Yang perlu dicatat;- bahwa dunia Islam, mengalami banyak roda perjalanan. sifat yang flugtuative dalam dunia Islam bisa dikatakan ini adalah diagram yang baku dalam ke-sejarahan dunia Islam. Hal ini sangatlah tampak dan jelas, dari semasa Nabi hingga Abad XX. Peran-peran Islam mengalami sedikit banyak mempunyai sejarah table diagram yang bersifat Flugtuative. Salahsatu, pemicunya adalah pergantian generasi.
Namun, dalam makalah ini akan lebih mengedepankan beberapa pointer saja berkaitan dunia Islam, khusunya di daerah Afrika Utara. Pembahasan akan pemakalah mulai dari kedatangan Barat dan seputar perlawanan-perlawanan Islam Pribumi (khususnya Islam di Afrika Utara)
II. Isi
Dalam abad ke-19 dan awal abad ke- 20, didorong oleh kebutuhan ekonomi industri terhadap bahan-bahan baku dan pemasarannya, dan juga oleh kompetisi politik dan ekonomi satu sama lain/ negara-negara Eropa menegakkan kerajaan teritorial-dunia. Belanda menjajah Indonesia sementara Rusia di Asia Tengah (1500 M-1700 M), Inggris mengonsolidasi kerajaan mereka di India dan Afrika, dan mengontrol sebagian Timur Tengah, Afrika Timur, Nigeria, dan sebagian Afrika Barat.[1] Serta pada masa masa ini Telah disebut, bahwa dengan agresi negara-negara Barat yang menguasai wilayah raksasa Turki Usmani satu demi satu, akhirnya kekusaan sultan Turki semakin kecil di wilayah Eropa dan menjadi wilayah-wilayah tertentu tidak merdeka, tetapi juga tidak dikuasai oleh Usmani, menyebabkan muncul eastern question (masalah Timur). [2] latar belakang inilah yang dianggap pemakalah sebagai sebuah pijakan awal kondisi dunia pada waktu itu.

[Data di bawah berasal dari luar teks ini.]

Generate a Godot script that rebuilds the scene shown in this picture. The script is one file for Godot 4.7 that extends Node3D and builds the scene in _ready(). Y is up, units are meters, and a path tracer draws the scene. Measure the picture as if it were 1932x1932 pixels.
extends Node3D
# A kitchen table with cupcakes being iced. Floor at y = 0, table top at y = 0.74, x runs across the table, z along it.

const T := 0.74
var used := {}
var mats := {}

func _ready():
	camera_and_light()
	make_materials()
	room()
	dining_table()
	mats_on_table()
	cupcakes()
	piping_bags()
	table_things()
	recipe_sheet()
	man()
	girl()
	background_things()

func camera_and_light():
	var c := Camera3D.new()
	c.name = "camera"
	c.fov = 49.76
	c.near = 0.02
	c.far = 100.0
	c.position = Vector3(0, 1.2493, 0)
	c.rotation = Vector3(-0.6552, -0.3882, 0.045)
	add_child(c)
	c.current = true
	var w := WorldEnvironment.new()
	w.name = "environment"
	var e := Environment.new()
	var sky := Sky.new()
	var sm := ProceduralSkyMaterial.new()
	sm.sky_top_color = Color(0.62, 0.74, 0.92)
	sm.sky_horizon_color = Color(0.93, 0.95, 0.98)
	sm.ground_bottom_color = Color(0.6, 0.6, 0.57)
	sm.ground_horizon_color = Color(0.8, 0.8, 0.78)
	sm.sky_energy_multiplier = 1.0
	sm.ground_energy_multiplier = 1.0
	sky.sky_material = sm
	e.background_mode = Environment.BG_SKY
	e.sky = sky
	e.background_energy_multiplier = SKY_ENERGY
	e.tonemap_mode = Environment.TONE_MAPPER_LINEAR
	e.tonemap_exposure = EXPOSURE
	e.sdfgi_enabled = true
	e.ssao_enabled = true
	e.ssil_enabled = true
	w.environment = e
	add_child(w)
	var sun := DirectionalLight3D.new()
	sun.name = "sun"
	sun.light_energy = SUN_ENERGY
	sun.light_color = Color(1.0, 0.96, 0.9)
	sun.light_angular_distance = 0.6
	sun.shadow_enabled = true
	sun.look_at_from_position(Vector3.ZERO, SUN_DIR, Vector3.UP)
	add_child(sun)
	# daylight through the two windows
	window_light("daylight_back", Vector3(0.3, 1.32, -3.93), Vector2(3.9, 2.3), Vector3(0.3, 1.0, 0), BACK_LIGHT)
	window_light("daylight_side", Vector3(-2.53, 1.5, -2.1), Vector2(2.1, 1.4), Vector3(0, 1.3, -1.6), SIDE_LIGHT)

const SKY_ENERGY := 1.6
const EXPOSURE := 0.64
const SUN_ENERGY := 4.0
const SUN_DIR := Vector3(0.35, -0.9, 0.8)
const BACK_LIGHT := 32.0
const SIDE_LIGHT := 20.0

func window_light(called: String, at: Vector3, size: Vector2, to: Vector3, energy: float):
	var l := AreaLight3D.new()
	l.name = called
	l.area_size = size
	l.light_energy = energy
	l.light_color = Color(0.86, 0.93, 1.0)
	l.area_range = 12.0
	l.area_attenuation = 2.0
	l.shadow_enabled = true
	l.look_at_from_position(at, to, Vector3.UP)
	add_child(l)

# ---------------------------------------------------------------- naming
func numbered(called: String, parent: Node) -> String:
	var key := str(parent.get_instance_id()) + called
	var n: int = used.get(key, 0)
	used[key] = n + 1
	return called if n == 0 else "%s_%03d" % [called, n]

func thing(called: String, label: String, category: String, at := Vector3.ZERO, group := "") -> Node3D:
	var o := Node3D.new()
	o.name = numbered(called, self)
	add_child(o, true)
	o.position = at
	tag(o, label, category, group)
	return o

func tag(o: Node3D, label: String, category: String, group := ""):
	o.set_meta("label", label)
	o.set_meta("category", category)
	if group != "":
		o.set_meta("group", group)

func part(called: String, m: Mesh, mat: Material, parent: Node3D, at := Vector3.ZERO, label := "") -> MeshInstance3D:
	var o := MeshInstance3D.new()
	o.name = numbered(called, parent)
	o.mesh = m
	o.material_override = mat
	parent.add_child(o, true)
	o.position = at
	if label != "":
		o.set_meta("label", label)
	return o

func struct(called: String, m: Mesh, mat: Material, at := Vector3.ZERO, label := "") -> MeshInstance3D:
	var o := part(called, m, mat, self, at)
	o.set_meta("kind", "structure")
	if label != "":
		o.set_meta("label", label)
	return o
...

Islam di Arika Utara, seperti yang sudah tercatat dalam sejarah bahwa, secara teritorial, kedatanagan bangsa Barat di Afrika Utara mengharuskan Islam “bertekuk lutut”. hal ini mengakibatkan Islam disetiap daerah jajahanya mempunyai respon yang berbeda-beda. Terlihat beberapa gambaran yang akan saya hadirkan dalam makalah kali ini.
Para sejarwan menyebutkan: daerah Afrika Utara meliputi beberapa bagian, diantaranya; Maroko, Aljazair, Tunisia, Libya, dan Mesir. Kedatangan Barat yang membawa misi disetiap Negara, tidak terlepas dari “pertemuan kebudayaan” walau tidak dinafi’kan bahwa persentuan budaya yang ada adalah sebuah persentuhan karna pendatang (pihak Barat) bukan dalam hal peranan pemerintah setempat dalam hal diplomasi, melainakn sebuah koloni. Akan tetapi mesir dalam pembahasan kali ini tidak akan saya hadirkan.[3]
Kondisi sebelum kedatangan barat di setiap negara mempunyai sejarahnya masing-masing, perlu di catat bahwa kekuatan Turki yang masih mendominsi sebagian Negara-negara tersebut mengharuskan melepaskan daerah ke-turkian mereka, dan bertekuk lutut dibawah kekuasaan Bangsa Barat. Selanjutnya gambaran-gambaran umum mengenai peranan-peranan dan sekilas kondsi di setiap Negara terkecuali Mesir.
a. Aljazair
Aljazair menjadi negara Arab pertama yang ditaklukkan Prancis (1830-1847 M).[4] kedatangan bangsa barat yang bermisikan Glori gold dan gospel pertama menundukan Aljazair di Afrika Utara. Ada banyak sebab yang melatar beakangi; perpajakan yang semakin tinggi, untuk memotong jalur perdagangan serta ingin menguasai serta membuat jalur perdagangan di laut tengah, dll.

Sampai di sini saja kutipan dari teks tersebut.